((

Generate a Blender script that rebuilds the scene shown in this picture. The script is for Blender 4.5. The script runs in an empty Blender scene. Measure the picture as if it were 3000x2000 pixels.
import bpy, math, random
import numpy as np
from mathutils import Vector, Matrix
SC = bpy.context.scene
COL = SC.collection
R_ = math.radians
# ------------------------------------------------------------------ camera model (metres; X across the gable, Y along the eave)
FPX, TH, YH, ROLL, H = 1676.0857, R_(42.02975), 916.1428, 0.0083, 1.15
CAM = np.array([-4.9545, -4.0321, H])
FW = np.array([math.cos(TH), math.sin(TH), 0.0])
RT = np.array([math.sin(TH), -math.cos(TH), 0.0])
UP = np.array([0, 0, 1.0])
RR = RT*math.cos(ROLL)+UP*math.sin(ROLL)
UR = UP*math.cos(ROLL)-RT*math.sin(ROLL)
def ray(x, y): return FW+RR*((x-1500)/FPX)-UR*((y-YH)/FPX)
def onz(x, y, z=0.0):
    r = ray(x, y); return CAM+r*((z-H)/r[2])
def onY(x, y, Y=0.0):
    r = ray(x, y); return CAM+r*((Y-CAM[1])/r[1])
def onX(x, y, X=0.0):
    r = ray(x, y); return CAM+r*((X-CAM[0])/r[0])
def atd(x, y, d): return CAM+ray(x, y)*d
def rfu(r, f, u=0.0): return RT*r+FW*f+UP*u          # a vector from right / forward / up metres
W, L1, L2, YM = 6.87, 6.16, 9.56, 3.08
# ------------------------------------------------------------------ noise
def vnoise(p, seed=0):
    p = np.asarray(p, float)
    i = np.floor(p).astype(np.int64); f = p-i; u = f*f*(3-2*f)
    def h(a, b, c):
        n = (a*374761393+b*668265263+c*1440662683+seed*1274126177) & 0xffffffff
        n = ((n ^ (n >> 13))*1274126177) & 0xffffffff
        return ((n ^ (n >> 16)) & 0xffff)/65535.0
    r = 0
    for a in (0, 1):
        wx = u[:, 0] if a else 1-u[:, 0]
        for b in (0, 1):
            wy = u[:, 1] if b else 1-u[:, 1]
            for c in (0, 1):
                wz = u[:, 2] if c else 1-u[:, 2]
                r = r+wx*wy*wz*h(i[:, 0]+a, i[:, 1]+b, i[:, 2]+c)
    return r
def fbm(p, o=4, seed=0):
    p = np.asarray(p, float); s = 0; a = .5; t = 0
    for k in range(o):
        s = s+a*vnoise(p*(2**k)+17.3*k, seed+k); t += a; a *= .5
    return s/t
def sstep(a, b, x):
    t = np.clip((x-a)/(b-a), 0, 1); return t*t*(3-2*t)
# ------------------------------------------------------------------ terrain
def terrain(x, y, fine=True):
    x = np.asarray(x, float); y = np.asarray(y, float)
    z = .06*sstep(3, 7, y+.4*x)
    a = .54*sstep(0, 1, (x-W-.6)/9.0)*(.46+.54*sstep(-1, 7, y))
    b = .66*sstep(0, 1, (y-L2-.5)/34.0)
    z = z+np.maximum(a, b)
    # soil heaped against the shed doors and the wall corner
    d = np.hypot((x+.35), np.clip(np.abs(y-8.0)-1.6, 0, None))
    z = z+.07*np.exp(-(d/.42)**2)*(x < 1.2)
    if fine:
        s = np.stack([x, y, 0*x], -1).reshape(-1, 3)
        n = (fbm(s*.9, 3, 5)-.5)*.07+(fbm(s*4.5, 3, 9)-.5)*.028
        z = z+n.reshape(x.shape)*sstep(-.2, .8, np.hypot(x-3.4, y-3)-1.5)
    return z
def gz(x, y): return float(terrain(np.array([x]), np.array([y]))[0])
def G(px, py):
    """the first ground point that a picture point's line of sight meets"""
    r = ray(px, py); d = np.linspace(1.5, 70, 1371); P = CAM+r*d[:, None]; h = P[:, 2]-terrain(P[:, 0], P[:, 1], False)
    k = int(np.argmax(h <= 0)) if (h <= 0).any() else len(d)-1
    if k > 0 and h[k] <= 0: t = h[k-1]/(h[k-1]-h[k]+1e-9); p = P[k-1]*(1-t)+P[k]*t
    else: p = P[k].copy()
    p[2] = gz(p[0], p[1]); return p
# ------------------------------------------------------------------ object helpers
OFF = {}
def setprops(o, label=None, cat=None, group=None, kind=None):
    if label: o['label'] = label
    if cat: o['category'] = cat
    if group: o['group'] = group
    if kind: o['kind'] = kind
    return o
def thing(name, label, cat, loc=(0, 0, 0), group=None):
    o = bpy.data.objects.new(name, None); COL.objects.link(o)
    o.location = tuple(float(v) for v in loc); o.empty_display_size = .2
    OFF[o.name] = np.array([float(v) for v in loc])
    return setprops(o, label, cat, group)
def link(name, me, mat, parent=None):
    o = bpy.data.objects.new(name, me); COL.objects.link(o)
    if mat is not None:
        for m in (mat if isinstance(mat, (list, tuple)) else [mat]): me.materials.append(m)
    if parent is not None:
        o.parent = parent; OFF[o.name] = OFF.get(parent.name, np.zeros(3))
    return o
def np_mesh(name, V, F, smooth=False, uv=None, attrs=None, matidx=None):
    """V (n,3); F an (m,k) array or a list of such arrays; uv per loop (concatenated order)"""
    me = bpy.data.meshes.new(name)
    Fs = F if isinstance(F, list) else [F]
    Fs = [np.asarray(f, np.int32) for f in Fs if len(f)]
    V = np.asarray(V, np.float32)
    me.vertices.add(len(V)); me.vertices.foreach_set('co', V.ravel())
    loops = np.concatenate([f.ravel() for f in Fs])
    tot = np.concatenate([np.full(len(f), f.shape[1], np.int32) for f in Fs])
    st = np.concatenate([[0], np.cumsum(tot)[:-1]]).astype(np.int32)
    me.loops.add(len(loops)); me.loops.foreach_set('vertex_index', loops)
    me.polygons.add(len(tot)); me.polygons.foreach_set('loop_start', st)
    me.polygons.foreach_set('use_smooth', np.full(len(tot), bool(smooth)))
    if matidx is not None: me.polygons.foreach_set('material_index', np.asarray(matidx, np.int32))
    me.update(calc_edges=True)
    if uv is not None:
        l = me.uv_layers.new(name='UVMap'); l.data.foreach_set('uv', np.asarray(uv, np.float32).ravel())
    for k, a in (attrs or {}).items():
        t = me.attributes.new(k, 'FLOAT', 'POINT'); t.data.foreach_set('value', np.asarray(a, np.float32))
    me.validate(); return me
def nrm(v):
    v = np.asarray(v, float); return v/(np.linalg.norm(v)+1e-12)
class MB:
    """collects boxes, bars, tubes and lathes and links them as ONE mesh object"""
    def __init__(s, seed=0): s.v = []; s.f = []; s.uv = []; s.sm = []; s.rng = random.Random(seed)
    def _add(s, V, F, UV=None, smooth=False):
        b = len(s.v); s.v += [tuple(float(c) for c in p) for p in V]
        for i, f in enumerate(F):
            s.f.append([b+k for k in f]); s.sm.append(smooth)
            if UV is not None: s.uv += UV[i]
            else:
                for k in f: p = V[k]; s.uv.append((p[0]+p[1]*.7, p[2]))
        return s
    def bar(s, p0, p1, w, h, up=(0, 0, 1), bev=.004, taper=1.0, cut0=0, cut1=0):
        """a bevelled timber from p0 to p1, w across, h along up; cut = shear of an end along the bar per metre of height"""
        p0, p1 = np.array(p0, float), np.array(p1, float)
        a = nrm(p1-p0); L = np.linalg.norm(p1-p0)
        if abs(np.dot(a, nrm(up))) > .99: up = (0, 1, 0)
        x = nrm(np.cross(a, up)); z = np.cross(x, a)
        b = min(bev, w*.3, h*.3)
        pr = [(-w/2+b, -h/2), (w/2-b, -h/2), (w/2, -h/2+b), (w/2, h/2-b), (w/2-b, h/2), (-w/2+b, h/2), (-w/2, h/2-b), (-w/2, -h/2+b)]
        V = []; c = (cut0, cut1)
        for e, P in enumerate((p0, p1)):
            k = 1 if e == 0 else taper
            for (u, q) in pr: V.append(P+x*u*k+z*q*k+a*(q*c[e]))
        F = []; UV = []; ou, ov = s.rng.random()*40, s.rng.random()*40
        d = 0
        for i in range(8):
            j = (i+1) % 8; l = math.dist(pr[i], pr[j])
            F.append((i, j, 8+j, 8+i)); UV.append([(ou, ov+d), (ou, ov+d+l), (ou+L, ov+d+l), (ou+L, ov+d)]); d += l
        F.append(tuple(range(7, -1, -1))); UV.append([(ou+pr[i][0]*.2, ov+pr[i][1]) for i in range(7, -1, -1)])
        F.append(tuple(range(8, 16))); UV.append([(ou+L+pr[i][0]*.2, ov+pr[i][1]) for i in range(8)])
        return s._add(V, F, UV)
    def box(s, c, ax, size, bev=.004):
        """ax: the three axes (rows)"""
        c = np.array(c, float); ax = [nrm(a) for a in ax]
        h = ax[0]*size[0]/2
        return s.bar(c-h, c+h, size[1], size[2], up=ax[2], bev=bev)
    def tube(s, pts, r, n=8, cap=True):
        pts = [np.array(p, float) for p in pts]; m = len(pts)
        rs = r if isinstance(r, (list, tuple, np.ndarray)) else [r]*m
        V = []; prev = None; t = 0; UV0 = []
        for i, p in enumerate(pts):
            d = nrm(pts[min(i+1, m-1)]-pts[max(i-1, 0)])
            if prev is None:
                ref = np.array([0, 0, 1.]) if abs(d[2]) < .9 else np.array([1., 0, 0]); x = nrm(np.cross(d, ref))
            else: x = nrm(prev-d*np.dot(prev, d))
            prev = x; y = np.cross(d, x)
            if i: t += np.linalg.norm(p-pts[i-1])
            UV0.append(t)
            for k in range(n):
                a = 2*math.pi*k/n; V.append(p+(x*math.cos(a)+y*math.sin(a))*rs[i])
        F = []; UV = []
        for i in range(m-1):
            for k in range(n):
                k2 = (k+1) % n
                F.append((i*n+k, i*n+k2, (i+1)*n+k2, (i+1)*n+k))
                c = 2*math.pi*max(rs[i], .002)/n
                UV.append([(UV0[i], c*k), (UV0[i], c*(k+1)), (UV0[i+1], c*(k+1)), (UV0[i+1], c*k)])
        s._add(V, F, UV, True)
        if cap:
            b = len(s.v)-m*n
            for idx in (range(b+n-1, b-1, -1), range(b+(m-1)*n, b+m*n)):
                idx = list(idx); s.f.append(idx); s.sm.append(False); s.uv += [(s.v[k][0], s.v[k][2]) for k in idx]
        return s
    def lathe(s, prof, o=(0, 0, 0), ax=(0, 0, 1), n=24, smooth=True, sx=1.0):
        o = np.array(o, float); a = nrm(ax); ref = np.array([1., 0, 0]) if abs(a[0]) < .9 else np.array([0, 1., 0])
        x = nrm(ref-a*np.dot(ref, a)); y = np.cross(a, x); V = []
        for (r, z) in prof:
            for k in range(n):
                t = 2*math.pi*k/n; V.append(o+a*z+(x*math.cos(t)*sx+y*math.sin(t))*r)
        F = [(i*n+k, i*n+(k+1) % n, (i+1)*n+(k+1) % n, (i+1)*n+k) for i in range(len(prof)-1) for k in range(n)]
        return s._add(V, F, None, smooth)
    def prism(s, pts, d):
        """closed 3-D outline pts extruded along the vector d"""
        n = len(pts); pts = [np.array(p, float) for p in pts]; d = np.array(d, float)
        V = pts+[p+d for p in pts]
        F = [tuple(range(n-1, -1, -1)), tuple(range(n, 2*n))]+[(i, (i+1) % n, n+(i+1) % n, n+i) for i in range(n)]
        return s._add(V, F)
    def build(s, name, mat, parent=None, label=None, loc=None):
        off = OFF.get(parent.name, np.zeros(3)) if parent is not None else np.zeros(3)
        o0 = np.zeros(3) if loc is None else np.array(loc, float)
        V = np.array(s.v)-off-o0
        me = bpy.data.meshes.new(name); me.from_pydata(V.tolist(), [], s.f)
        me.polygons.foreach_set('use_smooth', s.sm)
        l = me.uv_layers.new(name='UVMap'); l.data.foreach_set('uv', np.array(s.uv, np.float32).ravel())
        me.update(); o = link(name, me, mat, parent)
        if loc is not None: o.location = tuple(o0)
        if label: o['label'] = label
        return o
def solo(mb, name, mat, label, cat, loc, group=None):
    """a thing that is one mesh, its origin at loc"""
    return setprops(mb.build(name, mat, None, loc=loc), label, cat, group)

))

## Required work
Find all lines where the word "picture" appears. Copy them.

## Answer for this exercise
Generate a Blender script that rebuilds the scene shown in this picture. The script is for Blender 4.5. The script runs in an empty Blender scene. Measure the picture as if it were 3000x2000 pixels.
    """the first ground point that a picture point's line of sight meets"""